AUSTRALIA'S famous pioneering spirit is helping bolster the country through recession-hit hard times.

High unemployment, inflation, and former heavy dependence on the sluggish export market are all factors that have contributed to a slowdown in the economy.

But action is being taken to improve the health of the nation's bank balance.

Economic reforms are an inevitable and vital measure.

Despite their differences, both the ruling Labor Party and the conservative opposition parties are committed to continuing to open up the formerly-protected and regulated economy to international economic forces.

There is an encouraging amount of agreement on key issues such as tariff reductions, raising business competitiveness through labour market changes and other structural economic reforms, developing Australia's manufacturing base, and integration with Asia.

The question now is not if, but when, change will come. The government is voting for a slow reform process, while the opposition wants faster measures to be taken.

The election this year could answer that, but in the meantime, enterprising Australians are looking for their own answers.

Australia has a relatively small domestic market, but has the advantage of being geographically part of the Asia-Pacific region.
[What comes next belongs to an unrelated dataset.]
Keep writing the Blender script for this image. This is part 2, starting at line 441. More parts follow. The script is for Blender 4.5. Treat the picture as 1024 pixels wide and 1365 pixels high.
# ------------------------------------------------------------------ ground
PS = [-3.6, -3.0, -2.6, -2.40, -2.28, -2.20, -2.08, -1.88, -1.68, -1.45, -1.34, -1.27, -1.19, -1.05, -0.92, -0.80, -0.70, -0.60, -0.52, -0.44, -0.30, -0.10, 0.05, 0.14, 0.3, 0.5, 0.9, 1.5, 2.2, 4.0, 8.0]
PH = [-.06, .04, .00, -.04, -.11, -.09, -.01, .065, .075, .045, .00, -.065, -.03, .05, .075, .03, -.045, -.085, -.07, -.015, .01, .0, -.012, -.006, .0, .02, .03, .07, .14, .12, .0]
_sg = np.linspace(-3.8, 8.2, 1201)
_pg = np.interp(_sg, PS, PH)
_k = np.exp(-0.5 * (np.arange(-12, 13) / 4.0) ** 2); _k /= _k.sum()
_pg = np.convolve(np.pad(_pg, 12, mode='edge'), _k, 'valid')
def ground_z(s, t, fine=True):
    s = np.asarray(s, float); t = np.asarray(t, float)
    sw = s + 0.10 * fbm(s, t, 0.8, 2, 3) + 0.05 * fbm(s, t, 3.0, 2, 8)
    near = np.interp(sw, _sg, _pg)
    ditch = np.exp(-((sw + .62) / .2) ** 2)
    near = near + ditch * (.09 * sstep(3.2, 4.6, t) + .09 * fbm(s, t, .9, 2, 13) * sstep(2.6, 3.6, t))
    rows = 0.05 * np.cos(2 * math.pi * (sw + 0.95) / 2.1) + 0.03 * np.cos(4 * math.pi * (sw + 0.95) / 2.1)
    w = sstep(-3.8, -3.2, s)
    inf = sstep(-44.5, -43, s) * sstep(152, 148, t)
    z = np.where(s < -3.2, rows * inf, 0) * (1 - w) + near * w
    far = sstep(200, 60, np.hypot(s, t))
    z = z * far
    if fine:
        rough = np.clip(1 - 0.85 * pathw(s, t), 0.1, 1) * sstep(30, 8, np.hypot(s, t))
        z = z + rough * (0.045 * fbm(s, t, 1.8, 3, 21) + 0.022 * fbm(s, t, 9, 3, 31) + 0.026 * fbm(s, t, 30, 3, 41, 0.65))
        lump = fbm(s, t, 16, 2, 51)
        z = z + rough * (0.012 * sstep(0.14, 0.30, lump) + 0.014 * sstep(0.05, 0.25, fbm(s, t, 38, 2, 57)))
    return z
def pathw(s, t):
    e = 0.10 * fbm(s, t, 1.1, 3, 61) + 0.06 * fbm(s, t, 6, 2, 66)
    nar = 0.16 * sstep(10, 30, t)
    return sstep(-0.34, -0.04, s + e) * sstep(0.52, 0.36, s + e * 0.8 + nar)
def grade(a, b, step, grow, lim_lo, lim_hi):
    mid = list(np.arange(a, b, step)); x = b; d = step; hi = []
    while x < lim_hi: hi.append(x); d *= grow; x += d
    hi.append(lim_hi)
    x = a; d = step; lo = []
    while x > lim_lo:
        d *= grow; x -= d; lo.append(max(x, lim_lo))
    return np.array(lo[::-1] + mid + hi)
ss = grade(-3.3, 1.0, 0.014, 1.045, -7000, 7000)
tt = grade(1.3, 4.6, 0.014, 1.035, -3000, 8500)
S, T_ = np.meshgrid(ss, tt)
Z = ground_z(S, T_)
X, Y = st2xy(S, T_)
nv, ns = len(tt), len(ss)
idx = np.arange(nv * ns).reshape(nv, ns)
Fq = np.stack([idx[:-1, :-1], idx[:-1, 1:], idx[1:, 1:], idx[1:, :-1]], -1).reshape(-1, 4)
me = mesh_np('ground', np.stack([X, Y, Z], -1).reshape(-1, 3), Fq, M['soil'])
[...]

This is developing into a major centre of economic activity and, increasingly, Australians are looking to a future partnership with the buoyant Asian nations.

Trade between some Australians and their neighbours has been going on for 40 years, and several companies are forging stronger links with long-standing trade partners, as well as developing new ones.

There has been a deliberate and successful diversification of export markets into the western Pacific region and the Middle East.

This was encouraged by private sector and government initiatives in export development programmes, including trade missions, participation in trade fairs and publicity campaigns.

Product diversification has also been encouraged.

Australia has a broad industrial base, producing manufactured goods ranging from fashion garments to food, electronic devices to household appliances, precision instruments and plastics.

Its major exports include coal, alumina, wool, beef and veal, iron ore, nickel, wheat and sugar, and its major exports to Hongkong include coal, seafoods, wool and fresh fruit.

Hongkong is Australia's seventh largest export market, while Japan is its biggest trading partner.

A booming revenue producer for Australia is tourism, which was its single largest foreign earner, over wool and coal exports.

Recent figures show that A$7.2 billion (about HK$37.37 billion) rattled into the nation's coffers from the pockets of nearly 2.4 million international tourists.

Australia is one of the most desired holiday destinations, and the Australian Tourist Commission has not been slow to convert those dreams into hard cash payments for bookings.

An advertising campaign with a budget of A$28 million is being targeted primarily at Asia, with nearly half being spent to promote Australia in Hongkong, Taiwan, Singapore, Malaysia, Thailand and Indonesia.

It aims to maintain the high level of Asian interest, which is the fastest-growing source of visitors, and has been supporting the industry in recent years.

In 1991-92 the number of Asian tourists, excluding Japanese, rose 28 per cent.

The fastest-growing market was Taiwan, but Japan was the richest market, registering the highest-spending visitors.

Australia is a popular emigration destination, with Asians among the highest annual immigration intake.

It is also a favourite with students and young people taking a year off from studies or employment, and has a reciprocal visitors visa agreement with countries including Britain and Canada.

Australia itself is a land spanning roughly the same area as the United States, excluding Alaska.